Using the data below, repeat all of it precisely.

**MATERIAL PROVIDED**
══════════════════════════════

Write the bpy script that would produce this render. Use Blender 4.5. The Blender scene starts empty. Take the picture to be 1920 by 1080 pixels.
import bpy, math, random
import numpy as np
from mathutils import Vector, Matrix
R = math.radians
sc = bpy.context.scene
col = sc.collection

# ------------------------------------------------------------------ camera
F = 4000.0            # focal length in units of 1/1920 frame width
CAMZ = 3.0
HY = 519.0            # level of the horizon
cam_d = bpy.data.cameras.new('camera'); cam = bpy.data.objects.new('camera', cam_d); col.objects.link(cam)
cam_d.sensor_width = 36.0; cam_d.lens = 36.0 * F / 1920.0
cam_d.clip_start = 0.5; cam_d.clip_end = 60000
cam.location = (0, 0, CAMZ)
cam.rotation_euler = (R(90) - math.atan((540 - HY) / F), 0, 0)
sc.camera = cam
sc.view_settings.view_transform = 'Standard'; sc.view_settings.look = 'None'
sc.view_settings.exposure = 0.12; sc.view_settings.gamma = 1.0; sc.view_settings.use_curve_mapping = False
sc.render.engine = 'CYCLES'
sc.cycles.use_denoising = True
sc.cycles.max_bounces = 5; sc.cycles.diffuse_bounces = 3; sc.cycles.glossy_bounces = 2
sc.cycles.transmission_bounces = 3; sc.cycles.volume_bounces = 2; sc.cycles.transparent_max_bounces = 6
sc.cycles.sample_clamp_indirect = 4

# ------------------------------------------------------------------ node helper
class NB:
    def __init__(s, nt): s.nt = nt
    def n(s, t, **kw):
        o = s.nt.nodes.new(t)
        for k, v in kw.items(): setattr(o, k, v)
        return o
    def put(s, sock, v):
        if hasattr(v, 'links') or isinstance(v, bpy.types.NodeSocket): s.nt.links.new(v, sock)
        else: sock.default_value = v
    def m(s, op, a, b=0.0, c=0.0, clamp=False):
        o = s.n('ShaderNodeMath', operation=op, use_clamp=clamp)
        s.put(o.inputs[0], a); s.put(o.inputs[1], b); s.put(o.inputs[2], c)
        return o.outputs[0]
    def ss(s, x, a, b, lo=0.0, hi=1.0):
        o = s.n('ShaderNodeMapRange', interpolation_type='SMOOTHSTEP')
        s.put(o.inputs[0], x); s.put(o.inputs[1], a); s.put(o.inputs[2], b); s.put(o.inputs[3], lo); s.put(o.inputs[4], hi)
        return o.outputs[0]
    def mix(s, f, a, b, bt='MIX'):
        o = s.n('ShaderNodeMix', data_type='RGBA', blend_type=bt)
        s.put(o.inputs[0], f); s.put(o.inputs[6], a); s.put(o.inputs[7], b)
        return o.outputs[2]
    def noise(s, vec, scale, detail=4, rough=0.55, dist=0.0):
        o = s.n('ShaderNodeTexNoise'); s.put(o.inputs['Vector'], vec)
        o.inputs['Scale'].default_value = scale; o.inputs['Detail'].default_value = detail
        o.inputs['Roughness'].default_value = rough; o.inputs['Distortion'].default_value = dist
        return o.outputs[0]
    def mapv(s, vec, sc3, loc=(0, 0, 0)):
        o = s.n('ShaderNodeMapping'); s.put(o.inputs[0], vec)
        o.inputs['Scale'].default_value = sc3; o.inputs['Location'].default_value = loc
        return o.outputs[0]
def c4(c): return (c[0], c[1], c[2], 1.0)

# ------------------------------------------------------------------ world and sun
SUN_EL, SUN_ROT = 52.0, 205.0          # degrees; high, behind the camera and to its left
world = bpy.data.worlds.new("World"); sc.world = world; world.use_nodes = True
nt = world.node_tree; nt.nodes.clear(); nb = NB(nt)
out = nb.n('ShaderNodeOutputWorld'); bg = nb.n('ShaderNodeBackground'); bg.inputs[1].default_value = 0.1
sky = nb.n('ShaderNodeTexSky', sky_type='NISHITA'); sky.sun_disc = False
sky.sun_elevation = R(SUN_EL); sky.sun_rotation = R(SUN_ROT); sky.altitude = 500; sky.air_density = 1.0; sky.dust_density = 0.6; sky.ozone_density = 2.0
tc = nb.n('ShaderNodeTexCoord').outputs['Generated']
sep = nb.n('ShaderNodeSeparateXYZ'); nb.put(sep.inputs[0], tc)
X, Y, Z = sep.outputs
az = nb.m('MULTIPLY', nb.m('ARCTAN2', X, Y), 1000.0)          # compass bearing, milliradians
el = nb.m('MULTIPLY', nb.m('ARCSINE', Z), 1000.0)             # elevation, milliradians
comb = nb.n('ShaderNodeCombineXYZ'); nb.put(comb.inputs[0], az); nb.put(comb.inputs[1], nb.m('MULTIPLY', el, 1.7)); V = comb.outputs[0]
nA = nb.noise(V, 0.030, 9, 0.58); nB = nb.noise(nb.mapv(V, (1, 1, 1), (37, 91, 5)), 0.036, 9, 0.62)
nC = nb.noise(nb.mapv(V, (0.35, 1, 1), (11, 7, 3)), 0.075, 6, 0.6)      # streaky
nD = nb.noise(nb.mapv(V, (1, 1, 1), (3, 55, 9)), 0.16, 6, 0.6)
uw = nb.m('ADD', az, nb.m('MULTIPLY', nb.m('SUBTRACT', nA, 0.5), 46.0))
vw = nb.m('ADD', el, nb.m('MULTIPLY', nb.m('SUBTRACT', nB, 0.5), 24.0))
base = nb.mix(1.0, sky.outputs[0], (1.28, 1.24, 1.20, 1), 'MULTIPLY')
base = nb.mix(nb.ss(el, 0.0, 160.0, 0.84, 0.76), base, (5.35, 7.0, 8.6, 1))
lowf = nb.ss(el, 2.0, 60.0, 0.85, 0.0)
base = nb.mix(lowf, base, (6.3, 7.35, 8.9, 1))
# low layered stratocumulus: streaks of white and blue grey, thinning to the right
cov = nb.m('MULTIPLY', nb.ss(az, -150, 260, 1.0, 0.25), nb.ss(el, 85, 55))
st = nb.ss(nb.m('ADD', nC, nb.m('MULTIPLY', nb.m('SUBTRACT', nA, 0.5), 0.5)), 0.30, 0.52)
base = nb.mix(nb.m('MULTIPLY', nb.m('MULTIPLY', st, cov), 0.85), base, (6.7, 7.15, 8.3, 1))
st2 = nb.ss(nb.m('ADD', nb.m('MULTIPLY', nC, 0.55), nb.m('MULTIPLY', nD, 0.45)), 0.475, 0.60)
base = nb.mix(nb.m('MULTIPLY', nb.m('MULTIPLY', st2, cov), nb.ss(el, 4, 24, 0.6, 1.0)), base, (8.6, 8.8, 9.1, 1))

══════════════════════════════

**EXERCISE RESPONSE**
Write the bpy script that would produce this render. Use Blender 4.5. The Blender scene starts empty. Take the picture to be 1920 by 1080 pixels.
import bpy, math, random
import numpy as np
from mathutils import Vector, Matrix
R = math.radians
sc = bpy.context.scene
col = sc.collection

# ------------------------------------------------------------------ camera
F = 4000.0            # focal length in units of 1/1920 frame width
CAMZ = 3.0
HY = 519.0            # level of the horizon
cam_d = bpy.data.cameras.new('camera'); cam = bpy.data.objects.new('camera', cam_d); col.objects.link(cam)
cam_d.sensor_width = 36.0; cam_d.lens = 36.0 * F / 1920.0
cam_d.clip_start = 0.5; cam_d.clip_end = 60000
cam.location = (0, 0, CAMZ)
cam.rotation_euler = (R(90) - math.atan((540 - HY) / F), 0, 0)
sc.camera = cam
sc.view_settings.view_transform = 'Standard'; sc.view_settings.look = 'None'
sc.view_settings.exposure = 0.12; sc.view_settings.gamma = 1.0; sc.view_settings.use_curve_mapping = False
sc.render.engine = 'CYCLES'
sc.cycles.use_denoising = True
sc.cycles.max_bounces = 5; sc.cycles.diffuse_bounces = 3; sc.cycles.glossy_bounces = 2
sc.cycles.transmission_bounces = 3; sc.cycles.volume_bounces = 2; sc.cycles.transparent_max_bounces = 6
sc.cycles.sample_clamp_indirect = 4

# ------------------------------------------------------------------ node helper
class NB:
    def __init__(s, nt): s.nt = nt
    def n(s, t, **kw):
        o = s.nt.nodes.new(t)
        for k, v in kw.items(): setattr(o, k, v)
        return o
    def put(s, sock, v):
        if hasattr(v, 'links') or isinstance(v, bpy.types.NodeSocket): s.nt.links.new(v, sock)
        else: sock.default_value = v
    def m(s, op, a, b=0.0, c=0.0, clamp=False):
        o = s.n('ShaderNodeMath', operation=op, use_clamp=clamp)
        s.put(o.inputs[0], a); s.put(o.inputs[1], b); s.put(o.inputs[2], c)
        return o.outputs[0]
    def ss(s, x, a, b, lo=0.0, hi=1.0):
        o = s.n('ShaderNodeMapRange', interpolation_type='SMOOTHSTEP')
        s.put(o.inputs[0], x); s.put(o.inputs[1], a); s.put(o.inputs[2], b); s.put(o.inputs[3], lo); s.put(o.inputs[4], hi)
        return o.outputs[0]
    def mix(s, f, a, b, bt='MIX'):
        o = s.n('ShaderNodeMix', data_type='RGBA', blend_type=bt)
        s.put(o.inputs[0], f); s.put(o.inputs[6], a); s.put(o.inputs[7], b)
        return o.outputs[2]
    def noise(s, vec, scale, detail=4, rough=0.55, dist=0.0):
        o = s.n('ShaderNodeTexNoise'); s.put(o.inputs['Vector'], vec)
        o.inputs['Scale'].default_value = scale; o.inputs['Detail'].default_value = detail
        o.inputs['Roughness'].default_value = rough; o.inputs['Distortion'].default_value = dist
        return o.outputs[0]
    def mapv(s, vec, sc3, loc=(0, 0, 0)):
        o = s.n('ShaderNodeMapping'); s.put(o.inputs[0], vec)
        o.inputs['Scale'].default_value = sc3; o.inputs['Location'].default_value = loc
        return o.outputs[0]
def c4(c): return (c[0], c[1], c[2], 1.0)

# ------------------------------------------------------------------ world and sun
SUN_EL, SUN_ROT = 52.0, 205.0          # degrees; high, behind the camera and to its left
world = bpy.data.worlds.new("World"); sc.world = world; world.use_nodes = True
nt = world.node_tree; nt.nodes.clear(); nb = NB(nt)
out = nb.n('ShaderNodeOutputWorld'); bg = nb.n('ShaderNodeBackground'); bg.inputs[1].default_value = 0.1
sky = nb.n('ShaderNodeTexSky', sky_type='NISHITA'); sky.sun_disc = False
sky.sun_elevation = R(SUN_EL); sky.sun_rotation = R(SUN_ROT); sky.altitude = 500; sky.air_density = 1.0; sky.dust_density = 0.6; sky.ozone_density = 2.0
tc = nb.n('ShaderNodeTexCoord').outputs['Generated']
sep = nb.n('ShaderNodeSeparateXYZ'); nb.put(sep.inputs[0], tc)
X, Y, Z = sep.outputs
az = nb.m('MULTIPLY', nb.m('ARCTAN2', X, Y), 1000.0)          # compass bearing, milliradians
el = nb.m('MULTIPLY', nb.m('ARCSINE', Z), 1000.0)             # elevation, milliradians
comb = nb.n('ShaderNodeCombineXYZ'); nb.put(comb.inputs[0], az); nb.put(comb.inputs[1], nb.m('MULTIPLY', el, 1.7)); V = comb.outputs[0]
nA = nb.noise(V, 0.030, 9, 0.58); nB = nb.noise(nb.mapv(V, (1, 1, 1), (37, 91, 5)), 0.036, 9, 0.62)
nC = nb.noise(nb.mapv(V, (0.35, 1, 1), (11, 7, 3)), 0.075, 6, 0.6)      # streaky
nD = nb.noise(nb.mapv(V, (1, 1, 1), (3, 55, 9)), 0.16, 6, 0.6)
uw = nb.m('ADD', az, nb.m('MULTIPLY', nb.m('SUBTRACT', nA, 0.5), 46.0))
vw = nb.m('ADD', el, nb.m('MULTIPLY', nb.m('SUBTRACT', nB, 0.5), 24.0))
base = nb.mix(1.0, sky.outputs[0], (1.28, 1.24, 1.20, 1), 'MULTIPLY')
base = nb.mix(nb.ss(el, 0.0, 160.0, 0.84, 0.76), base, (5.35, 7.0, 8.6, 1))
lowf = nb.ss(el, 2.0, 60.0, 0.85, 0.0)
base = nb.mix(lowf, base, (6.3, 7.35, 8.9, 1))
# low layered stratocumulus: streaks of white and blue grey, thinning to the right
cov = nb.m('MULTIPLY', nb.ss(az, -150, 260, 1.0, 0.25), nb.ss(el, 85, 55))
st = nb.ss(nb.m('ADD', nC, nb.m('MULTIPLY', nb.m('SUBTRACT', nA, 0.5), 0.5)), 0.30, 0.52)
base = nb.mix(nb.m('MULTIPLY', nb.m('MULTIPLY', st, cov), 0.85), base, (6.7, 7.15, 8.3, 1))
st2 = nb.ss(nb.m('ADD', nb.m('MULTIPLY', nC, 0.55), nb.m('MULTIPLY', nD, 0.45)), 0.475, 0.60)
base = nb.mix(nb.m('MULTIPLY', nb.m('MULTIPLY', st2, cov), nb.ss(el, 4, 24, 0.6, 1.0)), base, (8.6, 8.8, 9.1, 1))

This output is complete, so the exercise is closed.